A company’s managers and employees constantly need information to run and control daily business operations. For example, they need to know the amount of money in the company’s bank accounts; the types, quantities, and dollar amounts of merchandise in the company’s warehouse; and the amounts owed to specific creditors. Much management accounting information is financial in nature but is organized in a manner relating directly to the decision at hand.
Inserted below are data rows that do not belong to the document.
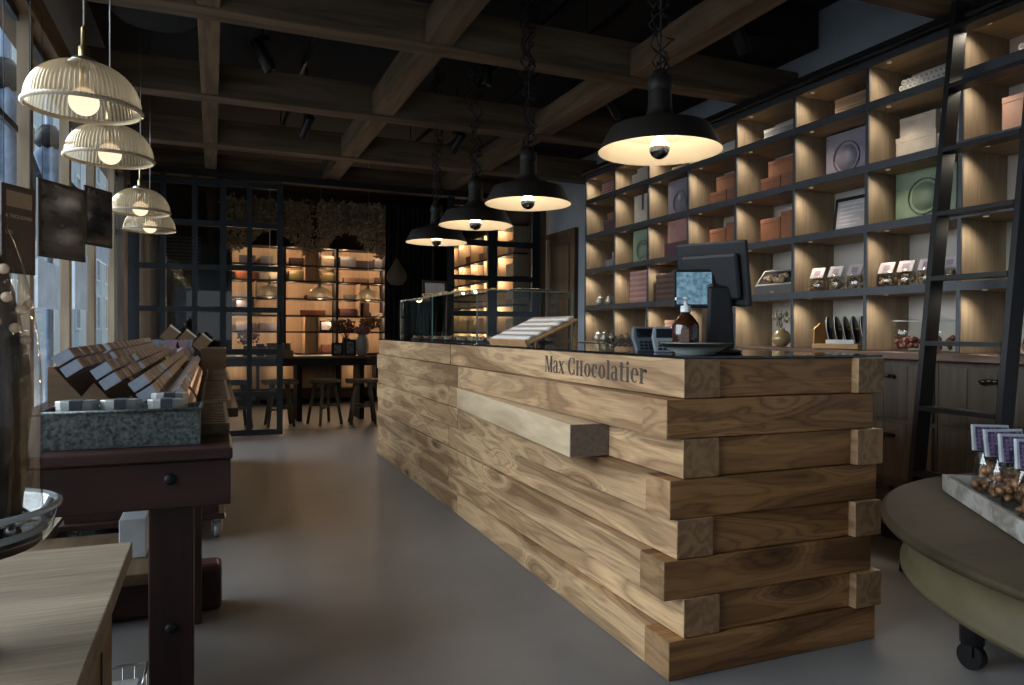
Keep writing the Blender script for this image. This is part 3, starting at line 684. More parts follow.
tag(gl.build('dried_garland', col_mat('ochre_dried_petals', (.42,.28,.12), .8, var=.5, scale=60)), 'ochre dried flower garland lying on the glass case roof', 'garland')
fc = thing('sign_frame', 'black framed pale card standing on the glass case behind the garland', 'picture frame', (1.92, 6.5, cz+.008))
Mx = T(1.92, 6.52, cz+.010, -.12, 0, .15)
MB().box(-.125,.125,0,.012,0,.19,Mx).build('frame', M['blacksatin'], fc)
MB().box(-.10,.10,-.002,-.0005,.02,.165,Mx).build('card', col_mat('grey_card', (.33,.34,.38), .7), fc)
# till
till = thing('till', 'black point of sale till with big screen turned away and customer display', 'till', (1.87, 2.36, Z0))
MB().lathe([(.001,.0),(.09,.0),(.095,.006),(.085,.018),(.001,.02)], (1.83,2.32,Z0), 32, sy=1.1).build('base', M['blacksatin'], till)
cm = T(1.82, 2.30, Z0, 0, -.02, -.45)
MB().prism([(-.055,.01),(.055,.01),(.045,.26),(-.045,.26)], 'y', -.055, .055).xf(cm).build('column', M['blacksatin'], till, bevel=.012)
# main screen: runs far-left to near-right, seen from the back
def frame_mat(origin, dirx, tilt):
    dx = Vector((dirx[0], dirx[1], 0)).normalized(); nrm = Vector((-dx.y, dx.x, 0)); up = Vector((0,0,1))
    R1 = Matrix((dx, nrm, up)).transposed().to_4x4()
    return Matrix.Translation(origin) @ R1 @ Euler((tilt,0,0)).to_matrix().to_4x4()
scm = frame_mat((1.765, 2.46, Z0+.180), (.45, -.89), .22)
MB().box(0, .295, -.010, .010, 0, .255).xf(scm).build('screen_panel', M['blacksatin'], till, bevel=.008)
MB().box(.03, .265, -.034, -.0105, .03, .21).xf(scm).build('screen_back', M['blacksatin'], till, bevel=.012)
MB().box(.008, .287, .0102, .0112, .012, .243).xf(scm).build('screen_face', col_mat('dark_screen', (.01,.012,.015), .1), till)
MB().box(.09, .18, -.065, -.0345, .02, .10).xf(scm).build('hinge_block', M['blacksatin'], till, bevel=.01)
# customer display
csm = frame_mat((1.645, 2.345, Z0+.175), (.86, -.50), -.14)
MB().box(0, .155, 0, .012, 0, .150).xf(csm).build('customer_display', M['blacksatin'], till, bevel=.003)
m, nt, N, L = newmat('lit_customer_screen'); o = N.new('ShaderNodeOutputMaterial'); e_ = N.new('ShaderNodeEmission'); tcn = N.new('ShaderNodeTexCoord'); vz = N.new('ShaderNodeTexNoise'); vz.inputs['Scale'].default_value = 60; vz.inputs['Detail'].default_value = 3
L.new(tcn.outputs['Object'], vz.inputs['Vector']); rp = N.new('ShaderNodeValToRGB'); L.new(vz.outputs['Fac'], rp.inputs[0])
rp.color_ramp.elements[0].position = .35; rp.color_ramp.elements[1].position = .65
rp.color_ramp.elements[0].color = (.10,.20,.27,1); rp.color_ramp.elements[1].color = (.24,.42,.55,1); L.new(rp.outputs[0], e_.inputs[0]); e_.inputs[1].default_value = .8; L.new(e_.outputs[0], o.inputs[0])
MB().box(.011, .144, -.0015, -.0002, .012, .138).xf(csm).build('display_screen', m, till)
MB().box(.03, .12, .012, .03, .05, .11).xf(csm).build('display_arm', M['blacksatin'], till, bevel=.01)
MB().tube([(1.755,2.345,Z0+.24),(1.785,2.325,Z0+.24),(1.82,2.31,Z0+.22)], .02, 10).build('display_bracket', M['blacksatin'], till)
# dish, soap bottle
ds = tag(MB().lathe([(.001,.012),(.05,.013),(.095,.026),(.122,.040),(.124,.042),(.100,.022),(.070,.008),(.068,.0),(.001,.0)], (1.555,2.085,Z0+.0005), 48).build('ceramic_dish', col_mat('sage_ceramic', (.22,.25,.235), .3, var=.05)), 'sage grey ceramic dish at the near counter corner', 'dish')
bt = thing('pump_bottle', 'amber glass pump bottle with white pump, beside the till', 'bottle', (1.645,2.268,Z0))
MB().lathe([(.001,0),(.047,0),(.050,.004),(.050,.100),(.047,.112),(.024,.142),(.017,.148),(.017,.158),(.001,.158)], (1.645,2.268,Z0+.001), 32).build('amber_body', col_mat('amber_glass', (.038,.013,.006), .08, var=.2, scale=9, spec=.8), bt)
MB().box(-.0508,-.0502,-.015,.015,.03,.09).xf(T(1.645,2.268,Z0,0,0,.9)).build('paper_label', col_mat('brown_label', (.10,.055,.03), .6), bt)
MB().lathe([(.019,.155),(.019,.178),(.007,.180),(.007,.20),(.014,.202),(.014,.210),(.001,.211)], (1.645,2.268,Z0), 20).box(1.600,1.645,2.262,2.274,Z0+.199,Z0+.209).build('pump', col_mat('white_plastic', (.62,.64,.64), .4), bt)
def reader(x, y, yaw, lab, c):
    t = thing('card_reader', lab, 'card reader', (x, y, Z0))
    m_ = T(x, y, Z0+.001, -.30, 0, yaw)
    MB().prism([(-.040,.0),(.040,.0),(.052,.065),(.045,.105),(-.045,.105),(-.052,.065)], 'y', 0, .024).xf(m_).build('body', c, t, bevel=.006)
    MB().box(-.034,.034,-.001,.0005,.058,.095).xf(m_).build('screen', col_mat('dark_screen', (.01,.012,.015), .1), t)
    kp = MB()
    for a in range(3):
        for b_ in range(3): kp.box(-.026+a*.019,-.012+a*.019,-.002,.0005,.008+b_*.013,.017+b_*.013)
    kp.xf(m_).build('keypad', M['blacksatin'], t)
    MB().prism([(0.02,0),(.06,0),(.03,.045)], 'x', -.02, .02).xf(T(x,y,Z0+.001,0,0,yaw)).build('stand', M['blacksatin'], t)
reader(1.625, 2.37, -.55, 'slate grey card reader on the right, next to the bottle', col_mat('slate_plastic', (.14,.165,.18), .45))
reader(1.60, 2.46, -.15, 'darker blue-grey card reader on the left, beside the twigs', col_mat('dark_slate_plastic', (.085,.11,.135), .45))
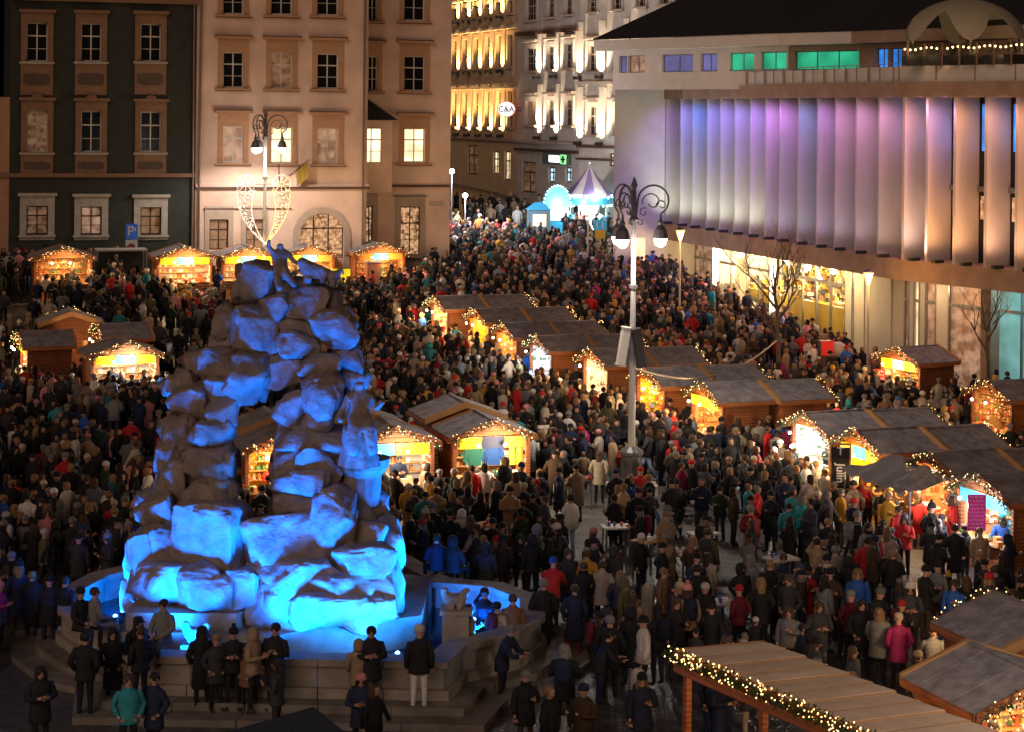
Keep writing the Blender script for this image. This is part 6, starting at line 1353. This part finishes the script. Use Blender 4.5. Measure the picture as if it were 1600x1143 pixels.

Tax Accounting The preparation of income tax returns is a specialized field within accounting. To a great extent, tax returns are based on financial accounting information. However, the information often is adjusted or reorganized to conform with income tax reporting requirements. We introduce the idea of tax accounting information to contrast it with financial and management accounting information. Although tax information is important for a company’s successful operations and is related to financial and management accounting information, it results from a different system and complies with specialized legal requirements that relate to a company’s responsibility to pay an appropriate amount of taxes. Laws and regulations governing taxation are often different from those underlying the preparation of financial and management accounting information, so it should not be a surprise that the resulting figures and reports are different.

The most challenging aspect of tax accounting is not the preparation of an income tax return, but tax planning. Tax planning means anticipating the tax effects of business transactions and structuring these transactions in a manner that will minimize the income tax burden. Because the focus of this text is financial accounting, and because tax accounting is quite complex, we defer coverage of tax accounting subjects to subsequent accounting courses.